At the end of the opening “Invasion!” episode of The Flash, we saw five human heroes teleported onto a Dominator alien ship. The five heroes — Arrow, Speedy, Atom, White Canary, and Spartan — spend Arrow 100 sharing a collective dream, plugged into a Dominator computer.

“For the Man Who Has Everything”

The shared dream sees Oliver Queen on the eve of his wedding to — you guessed it — Dinah Laurel Lance. The resplendent Laurel is alive and well in the dream, as are both of Ollie’s parents. Noteworthy to this dream is that everyone is proud of the man Ollie has become (even Captain Lance). Oliver’s dad is about to become the mayor of the city. He asks Ollie to take over as CEO of Queen Consolidated, lest the board support a buyout from one Ray Palmer.

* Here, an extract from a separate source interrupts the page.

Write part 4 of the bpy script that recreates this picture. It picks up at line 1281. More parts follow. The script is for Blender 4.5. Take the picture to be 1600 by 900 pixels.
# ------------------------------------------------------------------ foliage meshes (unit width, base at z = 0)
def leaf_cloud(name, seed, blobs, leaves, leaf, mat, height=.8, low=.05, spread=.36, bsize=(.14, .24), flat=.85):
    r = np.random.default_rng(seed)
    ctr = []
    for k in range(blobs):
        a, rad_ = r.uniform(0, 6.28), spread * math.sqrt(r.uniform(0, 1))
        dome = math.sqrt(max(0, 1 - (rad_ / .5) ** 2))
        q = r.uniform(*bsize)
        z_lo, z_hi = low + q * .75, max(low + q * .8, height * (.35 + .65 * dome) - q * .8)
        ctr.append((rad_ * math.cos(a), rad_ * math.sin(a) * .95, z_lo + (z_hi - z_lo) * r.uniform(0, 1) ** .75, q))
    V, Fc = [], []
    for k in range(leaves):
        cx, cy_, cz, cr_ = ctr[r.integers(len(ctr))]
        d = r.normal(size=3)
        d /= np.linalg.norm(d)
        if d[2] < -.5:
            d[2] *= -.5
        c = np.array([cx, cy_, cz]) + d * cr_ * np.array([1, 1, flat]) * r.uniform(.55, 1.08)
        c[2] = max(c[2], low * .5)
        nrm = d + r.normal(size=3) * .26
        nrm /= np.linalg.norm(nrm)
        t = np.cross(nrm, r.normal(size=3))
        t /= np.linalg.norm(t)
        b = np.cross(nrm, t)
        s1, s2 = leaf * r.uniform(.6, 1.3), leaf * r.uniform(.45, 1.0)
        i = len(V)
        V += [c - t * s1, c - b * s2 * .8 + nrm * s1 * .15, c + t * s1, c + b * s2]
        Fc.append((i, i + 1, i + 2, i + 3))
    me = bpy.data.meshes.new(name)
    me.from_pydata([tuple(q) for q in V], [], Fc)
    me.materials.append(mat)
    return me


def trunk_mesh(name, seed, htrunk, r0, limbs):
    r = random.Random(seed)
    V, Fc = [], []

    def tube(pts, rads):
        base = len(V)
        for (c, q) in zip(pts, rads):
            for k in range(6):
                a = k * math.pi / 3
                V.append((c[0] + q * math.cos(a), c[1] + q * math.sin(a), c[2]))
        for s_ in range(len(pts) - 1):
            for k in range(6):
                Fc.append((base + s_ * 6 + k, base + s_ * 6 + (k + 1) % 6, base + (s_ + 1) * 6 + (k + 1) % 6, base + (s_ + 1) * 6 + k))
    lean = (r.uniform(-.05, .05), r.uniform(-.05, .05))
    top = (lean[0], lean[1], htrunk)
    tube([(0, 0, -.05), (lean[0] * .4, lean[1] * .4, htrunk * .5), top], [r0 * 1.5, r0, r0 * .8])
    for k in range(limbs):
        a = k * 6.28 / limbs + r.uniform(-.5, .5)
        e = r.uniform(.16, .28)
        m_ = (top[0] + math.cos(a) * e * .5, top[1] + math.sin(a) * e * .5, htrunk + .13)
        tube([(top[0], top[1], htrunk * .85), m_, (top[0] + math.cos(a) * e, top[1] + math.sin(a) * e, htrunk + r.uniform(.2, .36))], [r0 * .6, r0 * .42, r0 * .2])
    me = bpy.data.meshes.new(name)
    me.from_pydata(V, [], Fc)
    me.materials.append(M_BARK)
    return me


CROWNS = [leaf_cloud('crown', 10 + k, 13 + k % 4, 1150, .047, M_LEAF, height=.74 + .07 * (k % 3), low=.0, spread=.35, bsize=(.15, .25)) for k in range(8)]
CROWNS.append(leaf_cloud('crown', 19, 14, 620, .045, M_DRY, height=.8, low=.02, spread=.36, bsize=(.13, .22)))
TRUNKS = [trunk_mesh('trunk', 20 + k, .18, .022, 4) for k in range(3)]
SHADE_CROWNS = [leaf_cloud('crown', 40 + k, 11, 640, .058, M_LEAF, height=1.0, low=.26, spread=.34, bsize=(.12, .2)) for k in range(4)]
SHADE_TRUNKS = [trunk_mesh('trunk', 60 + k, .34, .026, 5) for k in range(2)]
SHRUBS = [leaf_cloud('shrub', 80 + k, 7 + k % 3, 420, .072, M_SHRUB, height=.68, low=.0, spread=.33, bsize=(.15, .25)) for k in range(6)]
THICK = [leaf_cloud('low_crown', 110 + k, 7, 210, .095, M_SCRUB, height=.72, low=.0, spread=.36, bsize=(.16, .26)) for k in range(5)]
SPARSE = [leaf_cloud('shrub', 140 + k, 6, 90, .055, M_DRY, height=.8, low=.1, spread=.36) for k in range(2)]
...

It seems like Ollie has everything a boy billionaire could want: A beautiful Laurel. The love of his family. A CEO job waiting. “You have everything. Stop trying to throw it all away.”

Arrow 100 is a light homage to Alan Moore’s great “For the Man Who Has Everything” (incidentally BDM‘s favorite Superman story of all time). Superman — who dreams of living a very different life on an unexploded Krypton in the Moore story — is Ollie here. But the whole thing is a lie. The Dominators want to present a perfect life to the five non-metahumans to keep them docile in the ship; very The Matrix, even.

When Ollie and Dig first show signs of freedom and recognition, the dreamscape fights back. Deathstroke — fully masked and certainly not Manu Bennett — bursts onto the scene and attacks them with swords. Ollie and Dig hold him off admirably (given it’s fists-against-falchion) until Sara disarms Deathstroke from offscreen and stabs him to death.

This prompted some discussion on Twitter.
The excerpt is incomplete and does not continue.